Leucite crystals: Surviving witnesses of magmatic processes preceding the 79AD eruption at Vesuvius, Italy

Crystals in volcanic rocks are sensitive records of magma chamber and conduit conditions under volcanoes. Plagioclase is an invaluable tool to identify ascent rates for calc-alkaline magmas, but may be absent in alkaline melts. In contrast, leucite is common in alkaline magmas and is potentially useful to investigate storage and ascent conditions prior to volcanic eruptions. Leucite microphenocrysts are ubiquitous within the products from all phases of the 79AD eruption of Vesuvius. Steady-state (isobaric–isothermal) and dynamic (decompression) experiments on white phonolitic pumice from the opening (EU1) and lower Plinian (EU2) phases of the eruption were performed at temperature conditions ranging from 800 to 850 °C to test the possibility that leucites within this ‘white’ magma formed during ascent. However, multiple-step decompression (MSD) experiments using a decompression rate of 0.25 MPa/s failed to crystallize leucite even at pressures well below its stability domain.

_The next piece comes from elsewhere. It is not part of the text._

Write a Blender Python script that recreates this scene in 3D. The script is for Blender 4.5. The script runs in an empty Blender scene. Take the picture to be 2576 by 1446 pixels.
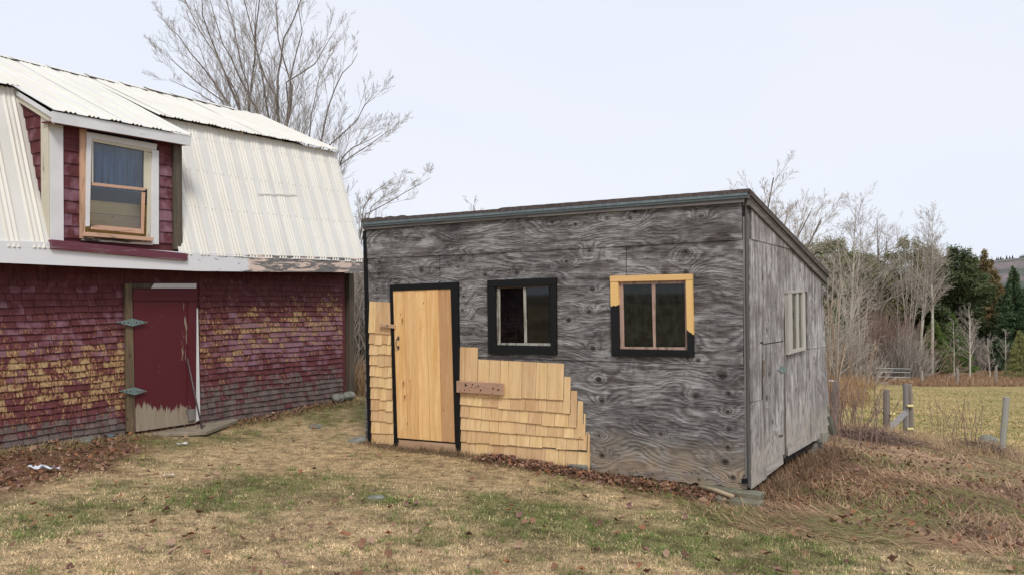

On the other hand, single-step decompression (SSD) experiments from 150 MPa to 25 MPa result in leucite crystallization after a ~ 12 h lag period, but the skeletal habit and size distribution differ from those seen in natural pumices. Instead, euhedral leucites texturally matching those observed in 79 AD samples formed after 5 days under isobaric and isothermal (IB–IT) experimental conditions. Crystallization conditions derived from the latter experiments suggest the magma reservoir was thermally zoned with cooler EU1 (T = 830–840 °C) overlying slightly hotter EU2 (T = 850–925 °C) magma. Two models for natural crystallization conditions are consistent with the experimental data: either leucites formed at ~ 4 km depth (P ~ 100 MPa) in a steady storage environment inside a magma saturated with H2O-rich vapor, or, alternatively, the white magma was initially undersaturated with respect to H2O and leucites formed during a slow depressurization event prior to the eruption. Leucite crystallization seemingly adheres to the classical nucleation theory, and supports a compositional (i.e. H2O) control on surface tension. Derived leucite growth rates reach ~ 10− 7 mm s− 1 minimum, comparable to the fastest growth rates observed for plagioclase crystals in calc-alkaline magmas.